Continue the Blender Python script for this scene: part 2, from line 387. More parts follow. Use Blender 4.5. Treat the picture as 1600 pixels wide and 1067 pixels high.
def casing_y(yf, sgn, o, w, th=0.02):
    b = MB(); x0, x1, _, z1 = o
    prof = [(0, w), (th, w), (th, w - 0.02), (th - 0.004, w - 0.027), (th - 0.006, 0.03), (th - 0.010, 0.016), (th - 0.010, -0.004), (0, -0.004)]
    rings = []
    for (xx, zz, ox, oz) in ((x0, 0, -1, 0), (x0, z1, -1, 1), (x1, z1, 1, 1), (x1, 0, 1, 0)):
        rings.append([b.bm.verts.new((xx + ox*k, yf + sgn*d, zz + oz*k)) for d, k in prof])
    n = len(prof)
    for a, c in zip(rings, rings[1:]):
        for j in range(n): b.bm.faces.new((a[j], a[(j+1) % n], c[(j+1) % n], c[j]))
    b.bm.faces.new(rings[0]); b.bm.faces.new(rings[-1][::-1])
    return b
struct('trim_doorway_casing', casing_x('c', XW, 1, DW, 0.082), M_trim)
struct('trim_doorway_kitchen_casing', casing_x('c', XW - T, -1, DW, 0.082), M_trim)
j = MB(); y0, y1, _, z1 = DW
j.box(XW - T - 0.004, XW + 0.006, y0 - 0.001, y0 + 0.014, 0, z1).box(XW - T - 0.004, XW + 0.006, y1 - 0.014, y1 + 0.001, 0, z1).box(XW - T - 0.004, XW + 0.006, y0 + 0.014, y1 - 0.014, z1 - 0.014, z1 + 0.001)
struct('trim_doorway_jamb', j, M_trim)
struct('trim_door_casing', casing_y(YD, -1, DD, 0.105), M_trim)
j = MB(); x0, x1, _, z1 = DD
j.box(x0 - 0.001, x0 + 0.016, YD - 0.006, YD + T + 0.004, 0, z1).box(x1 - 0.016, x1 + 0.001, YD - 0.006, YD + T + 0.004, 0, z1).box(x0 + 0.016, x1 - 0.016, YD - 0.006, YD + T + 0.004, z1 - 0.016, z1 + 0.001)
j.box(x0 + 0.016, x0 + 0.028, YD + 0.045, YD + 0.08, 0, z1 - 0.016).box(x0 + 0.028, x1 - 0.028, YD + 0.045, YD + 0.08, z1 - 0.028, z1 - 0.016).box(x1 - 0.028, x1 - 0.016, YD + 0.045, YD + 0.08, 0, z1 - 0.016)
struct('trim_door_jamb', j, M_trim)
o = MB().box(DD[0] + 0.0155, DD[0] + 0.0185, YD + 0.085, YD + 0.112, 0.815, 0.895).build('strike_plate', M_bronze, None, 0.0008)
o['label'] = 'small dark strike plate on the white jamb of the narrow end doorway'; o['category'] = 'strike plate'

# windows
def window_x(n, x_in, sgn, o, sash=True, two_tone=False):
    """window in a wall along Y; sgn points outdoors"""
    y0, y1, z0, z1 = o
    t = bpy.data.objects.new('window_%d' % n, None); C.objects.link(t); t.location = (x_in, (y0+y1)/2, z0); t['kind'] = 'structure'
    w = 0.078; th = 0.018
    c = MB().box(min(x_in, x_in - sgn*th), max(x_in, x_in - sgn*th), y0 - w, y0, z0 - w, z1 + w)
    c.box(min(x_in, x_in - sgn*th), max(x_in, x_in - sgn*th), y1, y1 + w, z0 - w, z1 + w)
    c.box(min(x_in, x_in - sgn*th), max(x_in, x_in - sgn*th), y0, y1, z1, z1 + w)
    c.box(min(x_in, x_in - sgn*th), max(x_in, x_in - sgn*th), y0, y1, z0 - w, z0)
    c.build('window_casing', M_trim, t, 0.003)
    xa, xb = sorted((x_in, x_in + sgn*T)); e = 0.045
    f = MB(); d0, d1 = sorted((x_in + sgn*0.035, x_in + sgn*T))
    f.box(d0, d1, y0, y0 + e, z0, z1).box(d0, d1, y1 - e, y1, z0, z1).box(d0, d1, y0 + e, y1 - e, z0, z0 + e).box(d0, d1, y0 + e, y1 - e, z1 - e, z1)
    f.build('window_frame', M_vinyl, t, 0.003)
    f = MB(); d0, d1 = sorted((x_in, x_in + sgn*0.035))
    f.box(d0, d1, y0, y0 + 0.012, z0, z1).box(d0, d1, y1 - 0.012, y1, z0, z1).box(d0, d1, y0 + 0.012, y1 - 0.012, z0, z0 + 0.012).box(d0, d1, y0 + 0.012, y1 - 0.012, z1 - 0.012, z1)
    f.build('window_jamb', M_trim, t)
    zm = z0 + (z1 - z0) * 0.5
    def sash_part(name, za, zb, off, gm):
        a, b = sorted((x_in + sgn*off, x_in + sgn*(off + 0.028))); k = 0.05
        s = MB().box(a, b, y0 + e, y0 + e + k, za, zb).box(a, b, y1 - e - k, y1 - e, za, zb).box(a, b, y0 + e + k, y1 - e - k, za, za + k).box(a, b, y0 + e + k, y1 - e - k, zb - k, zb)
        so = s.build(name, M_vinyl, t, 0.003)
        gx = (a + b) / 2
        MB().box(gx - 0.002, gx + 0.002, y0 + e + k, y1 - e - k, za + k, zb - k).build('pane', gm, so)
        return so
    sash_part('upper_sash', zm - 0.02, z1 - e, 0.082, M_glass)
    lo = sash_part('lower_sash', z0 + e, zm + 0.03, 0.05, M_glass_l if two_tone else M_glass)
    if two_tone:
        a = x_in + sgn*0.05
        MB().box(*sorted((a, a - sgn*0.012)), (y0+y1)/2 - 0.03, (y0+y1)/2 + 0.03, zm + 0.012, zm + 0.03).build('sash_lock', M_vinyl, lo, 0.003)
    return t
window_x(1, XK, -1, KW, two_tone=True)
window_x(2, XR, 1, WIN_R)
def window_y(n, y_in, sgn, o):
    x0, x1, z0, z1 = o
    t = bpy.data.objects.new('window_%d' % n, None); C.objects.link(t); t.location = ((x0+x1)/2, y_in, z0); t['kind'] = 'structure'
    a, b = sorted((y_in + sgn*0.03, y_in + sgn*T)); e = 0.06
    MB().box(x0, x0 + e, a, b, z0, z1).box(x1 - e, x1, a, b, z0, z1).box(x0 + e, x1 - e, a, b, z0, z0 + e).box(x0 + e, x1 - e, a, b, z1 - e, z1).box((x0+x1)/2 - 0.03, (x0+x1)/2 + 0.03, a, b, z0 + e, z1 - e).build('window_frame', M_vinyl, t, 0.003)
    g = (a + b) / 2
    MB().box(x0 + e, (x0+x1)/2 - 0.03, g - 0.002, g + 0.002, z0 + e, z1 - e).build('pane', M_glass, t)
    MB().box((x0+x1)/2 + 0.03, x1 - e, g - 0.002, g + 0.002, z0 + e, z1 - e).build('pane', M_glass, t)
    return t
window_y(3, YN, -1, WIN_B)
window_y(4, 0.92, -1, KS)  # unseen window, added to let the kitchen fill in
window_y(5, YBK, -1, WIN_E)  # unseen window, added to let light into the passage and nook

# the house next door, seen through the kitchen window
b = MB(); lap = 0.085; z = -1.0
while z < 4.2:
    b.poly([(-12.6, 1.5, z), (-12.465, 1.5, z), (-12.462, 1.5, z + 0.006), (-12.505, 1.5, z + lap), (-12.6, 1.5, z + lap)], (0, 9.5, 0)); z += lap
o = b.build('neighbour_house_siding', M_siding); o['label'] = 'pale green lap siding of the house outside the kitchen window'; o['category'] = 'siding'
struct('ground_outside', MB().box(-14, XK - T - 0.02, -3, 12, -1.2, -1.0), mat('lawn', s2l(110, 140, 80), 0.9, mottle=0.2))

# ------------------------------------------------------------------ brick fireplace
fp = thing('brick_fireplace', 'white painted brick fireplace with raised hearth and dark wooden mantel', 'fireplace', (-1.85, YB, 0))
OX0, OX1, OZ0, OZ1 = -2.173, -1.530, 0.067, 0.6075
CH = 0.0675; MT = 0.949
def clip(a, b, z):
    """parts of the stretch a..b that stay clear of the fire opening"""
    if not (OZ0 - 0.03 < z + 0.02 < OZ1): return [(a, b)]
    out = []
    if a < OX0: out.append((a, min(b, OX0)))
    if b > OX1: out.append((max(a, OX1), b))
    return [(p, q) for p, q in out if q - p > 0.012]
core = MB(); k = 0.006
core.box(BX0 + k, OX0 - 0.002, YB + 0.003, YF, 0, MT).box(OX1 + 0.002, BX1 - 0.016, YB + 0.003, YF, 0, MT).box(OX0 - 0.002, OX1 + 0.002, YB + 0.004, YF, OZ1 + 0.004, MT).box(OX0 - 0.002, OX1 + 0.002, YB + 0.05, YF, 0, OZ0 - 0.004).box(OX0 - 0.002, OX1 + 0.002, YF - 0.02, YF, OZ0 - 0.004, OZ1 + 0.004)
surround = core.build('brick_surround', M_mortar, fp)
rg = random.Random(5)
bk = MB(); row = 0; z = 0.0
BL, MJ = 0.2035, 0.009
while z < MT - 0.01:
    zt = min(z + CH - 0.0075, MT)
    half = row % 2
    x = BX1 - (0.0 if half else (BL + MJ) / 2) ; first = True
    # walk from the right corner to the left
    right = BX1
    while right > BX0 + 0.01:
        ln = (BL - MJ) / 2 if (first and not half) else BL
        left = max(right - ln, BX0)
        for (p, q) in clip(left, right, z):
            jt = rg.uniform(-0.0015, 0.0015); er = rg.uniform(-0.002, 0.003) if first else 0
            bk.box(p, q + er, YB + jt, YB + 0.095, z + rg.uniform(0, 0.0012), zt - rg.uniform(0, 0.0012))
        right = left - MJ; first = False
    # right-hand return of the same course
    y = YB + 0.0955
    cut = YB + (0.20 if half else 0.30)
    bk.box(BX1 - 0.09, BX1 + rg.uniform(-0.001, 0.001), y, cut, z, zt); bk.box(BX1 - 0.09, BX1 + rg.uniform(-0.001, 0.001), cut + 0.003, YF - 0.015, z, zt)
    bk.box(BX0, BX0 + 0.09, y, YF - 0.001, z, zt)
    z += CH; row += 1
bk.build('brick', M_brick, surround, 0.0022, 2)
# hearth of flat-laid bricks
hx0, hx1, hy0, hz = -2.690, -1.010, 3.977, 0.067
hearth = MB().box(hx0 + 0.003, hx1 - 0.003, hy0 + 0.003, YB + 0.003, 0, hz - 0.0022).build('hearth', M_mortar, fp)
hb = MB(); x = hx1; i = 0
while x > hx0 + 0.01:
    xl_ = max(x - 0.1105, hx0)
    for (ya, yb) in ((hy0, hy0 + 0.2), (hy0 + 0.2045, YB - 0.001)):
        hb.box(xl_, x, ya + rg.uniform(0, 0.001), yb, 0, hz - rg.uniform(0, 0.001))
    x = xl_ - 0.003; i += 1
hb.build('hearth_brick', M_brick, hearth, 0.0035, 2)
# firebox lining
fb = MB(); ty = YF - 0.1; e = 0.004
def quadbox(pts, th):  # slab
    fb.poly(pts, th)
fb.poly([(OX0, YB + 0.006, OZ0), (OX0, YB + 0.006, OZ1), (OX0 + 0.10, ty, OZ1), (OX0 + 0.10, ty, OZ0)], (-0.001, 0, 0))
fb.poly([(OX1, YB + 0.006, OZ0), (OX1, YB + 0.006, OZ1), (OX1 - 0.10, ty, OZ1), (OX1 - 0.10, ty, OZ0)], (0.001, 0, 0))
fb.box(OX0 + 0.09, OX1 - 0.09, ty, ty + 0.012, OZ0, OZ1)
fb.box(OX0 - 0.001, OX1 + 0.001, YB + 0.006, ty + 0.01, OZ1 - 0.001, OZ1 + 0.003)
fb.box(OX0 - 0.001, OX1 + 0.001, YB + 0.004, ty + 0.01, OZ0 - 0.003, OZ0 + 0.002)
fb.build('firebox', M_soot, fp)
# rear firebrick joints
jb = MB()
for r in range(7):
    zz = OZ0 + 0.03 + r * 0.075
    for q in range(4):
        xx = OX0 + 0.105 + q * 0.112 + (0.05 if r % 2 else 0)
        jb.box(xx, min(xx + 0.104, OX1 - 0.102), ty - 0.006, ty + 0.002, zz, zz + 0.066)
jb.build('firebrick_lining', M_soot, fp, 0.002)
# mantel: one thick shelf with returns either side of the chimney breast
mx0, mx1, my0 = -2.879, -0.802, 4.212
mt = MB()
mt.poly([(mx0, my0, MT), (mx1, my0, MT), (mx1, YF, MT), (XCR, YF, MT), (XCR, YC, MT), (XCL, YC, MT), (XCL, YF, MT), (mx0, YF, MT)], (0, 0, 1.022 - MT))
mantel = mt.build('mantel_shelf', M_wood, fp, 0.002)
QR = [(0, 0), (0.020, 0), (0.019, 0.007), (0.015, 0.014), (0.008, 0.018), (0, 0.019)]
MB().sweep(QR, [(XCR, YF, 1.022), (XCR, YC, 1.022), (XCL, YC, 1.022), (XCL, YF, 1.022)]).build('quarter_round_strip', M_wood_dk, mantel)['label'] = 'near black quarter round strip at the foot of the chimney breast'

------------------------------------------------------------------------

◆ Work to complete: Return each line of the listing that holds the string "parts".

◆ Result of this task:
Continue the Blender Python script for this scene: part 2, from line 387. More parts follow. Use Blender 4.5. Treat the picture as 1600 pixels wide and 1067 pixels high.
    """parts of the stretch a..b that stay clear of the fire opening"""